___ Provided data ___

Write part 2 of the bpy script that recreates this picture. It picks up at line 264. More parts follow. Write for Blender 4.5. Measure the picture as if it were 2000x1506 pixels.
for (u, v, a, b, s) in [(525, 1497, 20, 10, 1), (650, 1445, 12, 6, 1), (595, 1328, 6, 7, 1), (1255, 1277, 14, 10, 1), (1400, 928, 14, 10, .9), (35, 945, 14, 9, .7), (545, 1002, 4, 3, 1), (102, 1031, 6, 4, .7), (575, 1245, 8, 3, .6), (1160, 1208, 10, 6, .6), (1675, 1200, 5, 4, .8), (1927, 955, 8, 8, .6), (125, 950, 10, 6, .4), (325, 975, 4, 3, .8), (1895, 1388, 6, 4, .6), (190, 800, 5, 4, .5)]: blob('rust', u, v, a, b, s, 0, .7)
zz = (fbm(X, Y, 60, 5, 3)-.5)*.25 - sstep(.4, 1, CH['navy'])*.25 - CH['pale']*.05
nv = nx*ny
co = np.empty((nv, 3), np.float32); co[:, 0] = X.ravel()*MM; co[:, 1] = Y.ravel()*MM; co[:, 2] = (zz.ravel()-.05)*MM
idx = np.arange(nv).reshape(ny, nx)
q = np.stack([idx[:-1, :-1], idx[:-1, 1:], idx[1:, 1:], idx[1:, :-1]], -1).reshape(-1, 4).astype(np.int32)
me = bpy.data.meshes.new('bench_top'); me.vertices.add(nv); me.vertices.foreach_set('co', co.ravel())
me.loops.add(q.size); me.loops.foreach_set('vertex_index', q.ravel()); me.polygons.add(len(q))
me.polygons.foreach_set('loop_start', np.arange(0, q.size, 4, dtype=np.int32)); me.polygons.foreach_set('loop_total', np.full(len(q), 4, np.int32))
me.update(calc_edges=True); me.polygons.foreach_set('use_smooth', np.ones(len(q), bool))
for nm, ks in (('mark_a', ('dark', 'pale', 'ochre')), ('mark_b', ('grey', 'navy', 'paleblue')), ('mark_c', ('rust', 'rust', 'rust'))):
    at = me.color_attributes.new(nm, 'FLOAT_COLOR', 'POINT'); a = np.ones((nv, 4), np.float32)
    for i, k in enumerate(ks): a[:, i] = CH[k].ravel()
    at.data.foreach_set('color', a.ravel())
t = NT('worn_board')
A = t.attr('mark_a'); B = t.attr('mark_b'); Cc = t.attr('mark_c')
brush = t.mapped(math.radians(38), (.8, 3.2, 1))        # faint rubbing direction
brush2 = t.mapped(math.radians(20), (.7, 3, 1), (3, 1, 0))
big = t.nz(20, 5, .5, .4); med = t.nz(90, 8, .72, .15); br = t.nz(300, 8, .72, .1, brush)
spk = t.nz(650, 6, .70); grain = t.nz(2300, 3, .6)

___

Problem to solve: Extract all of the data exactly as written.

Exercise output:
Write part 2 of the bpy script that recreates this picture. It picks up at line 264. More parts follow. Write for Blender 4.5. Measure the picture as if it were 2000x1506 pixels.
for (u, v, a, b, s) in [(525, 1497, 20, 10, 1), (650, 1445, 12, 6, 1), (595, 1328, 6, 7, 1), (1255, 1277, 14, 10, 1), (1400, 928, 14, 10, .9), (35, 945, 14, 9, .7), (545, 1002, 4, 3, 1), (102, 1031, 6, 4, .7), (575, 1245, 8, 3, .6), (1160, 1208, 10, 6, .6), (1675, 1200, 5, 4, .8), (1927, 955, 8, 8, .6), (125, 950, 10, 6, .4), (325, 975, 4, 3, .8), (1895, 1388, 6, 4, .6), (190, 800, 5, 4, .5)]: blob('rust', u, v, a, b, s, 0, .7)
zz = (fbm(X, Y, 60, 5, 3)-.5)*.25 - sstep(.4, 1, CH['navy'])*.25 - CH['pale']*.05
nv = nx*ny
co = np.empty((nv, 3), np.float32); co[:, 0] = X.ravel()*MM; co[:, 1] = Y.ravel()*MM; co[:, 2] = (zz.ravel()-.05)*MM
idx = np.arange(nv).reshape(ny, nx)
q = np.stack([idx[:-1, :-1], idx[:-1, 1:], idx[1:, 1:], idx[1:, :-1]], -1).reshape(-1, 4).astype(np.int32)
me = bpy.data.meshes.new('bench_top'); me.vertices.add(nv); me.vertices.foreach_set('co', co.ravel())
me.loops.add(q.size); me.loops.foreach_set('vertex_index', q.ravel()); me.polygons.add(len(q))
me.polygons.foreach_set('loop_start', np.arange(0, q.size, 4, dtype=np.int32)); me.polygons.foreach_set('loop_total', np.full(len(q), 4, np.int32))
me.update(calc_edges=True); me.polygons.foreach_set('use_smooth', np.ones(len(q), bool))
for nm, ks in (('mark_a', ('dark', 'pale', 'ochre')), ('mark_b', ('grey', 'navy', 'paleblue')), ('mark_c', ('rust', 'rust', 'rust'))):
    at = me.color_attributes.new(nm, 'FLOAT_COLOR', 'POINT'); a = np.ones((nv, 4), np.float32)
    for i, k in enumerate(ks): a[:, i] = CH[k].ravel()
    at.data.foreach_set('color', a.ravel())
t = NT('worn_board')
A = t.attr('mark_a'); B = t.attr('mark_b'); Cc = t.attr('mark_c')
brush = t.mapped(math.radians(38), (.8, 3.2, 1))        # faint rubbing direction
brush2 = t.mapped(math.radians(20), (.7, 3, 1), (3, 1, 0))
big = t.nz(20, 5, .5, .4); med = t.nz(90, 8, .72, .15); br = t.nz(300, 8, .72, .1, brush)
spk = t.nz(650, 6, .70); grain = t.nz(2300, 3, .6)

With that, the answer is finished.